Let me say to all those—especially Opposition Members—who think that the EU is some sort of guarantor of environmental standards, and that we are incapable of protecting our own environment, that we need look no further than the devastation created by the common fisheries policy to see that it is the EU that cannot be trusted with our environment. That applies specifically to discards—the CFP has caused large quantities of healthy fish to be thrown back dead into the sea—and to the French vessels that used to undertake bass pair trawling in our seas, damaging the seabed and ensnaring in their nets all marine life, including dolphins. Of course there has been reform, but the discard ban is flawed, and the only way in which we can support fishing communities and manage the marine environment in a sustainable way is to pass the Bill and take back control.

That, as my hon. Friend the Minister will know, is why the Bill is so important. It is an enabling Bill, but it leaves so much open to future decisions. It empowers Ministers to take control of our own waters, but some of that will happen only in due course. We may be vulnerable to not being able to take back the full control that we expect, and that our fishing communities across the United Kingdom expect too. There are fears that come the negotiations on the future relationship, our fisheries will once again be traded away.
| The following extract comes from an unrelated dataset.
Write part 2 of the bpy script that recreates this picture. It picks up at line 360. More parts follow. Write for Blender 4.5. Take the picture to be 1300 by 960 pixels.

I pay tribute to my hon. Friend Mrs Murray for her speech earlier, but, more to the point, for the robust work that she has done consistently on this issue, and for being such an enormous champion of our fishing communities. If only we had more politicians who were so prepared to challenge and question. In response to a question from my hon. Friend last week, the Prime Minister said that

“the UK should be an independent coastal state able to negotiate the issue of access to its waters”.

—[Official Report, 15 November 2018; Vol. 649, c. 461.]

However, as my hon. Friend has rightly said,

“Surely we should control access if we are properly leaving the European Union. Are we just leaving the Common Fisheries Policy in name only?”

This is about clarity. It would be a travesty if, after December 2020, the EU remained in control of our fisheries. In no circumstances should our rights to control our fisheries be negotiated away, and it is concerning that there is a risk that that could happen. There is ambivalence—a convenient ambivalence—in the language used in negotiations. Page 4 of the outline of the Political Declaration on the future relationship states:

“Within the context of the overall economic partnership, establishment of a new fisheries agreement on, inter alia, access to waters and quota shares, to be in place in time to be used for determining fishing opportunities for the first year after the transition period.”

Given the history of fisheries and the critical impact on fishing communities and the environment, I urge the Government not to lock our fisheries into a trade deal that would leave us in a place that is similar to our current position in the CFP. We must show leadership, and show that we will take back control over quota and over what can be fished in our seas. In future negotiations that we have as a coastal state, we should start from the basis that the fish in our seas are ours. The starting point should not be based on current EU agreements and the CFP.

There are many other concerns, a number of which have already been raised, but the fundamental principle must be that we are taking back control. Our Government will fight for our fishing industry and our communities around the country. We have a once-in-a-lifetime opportunity to do this, and get it right.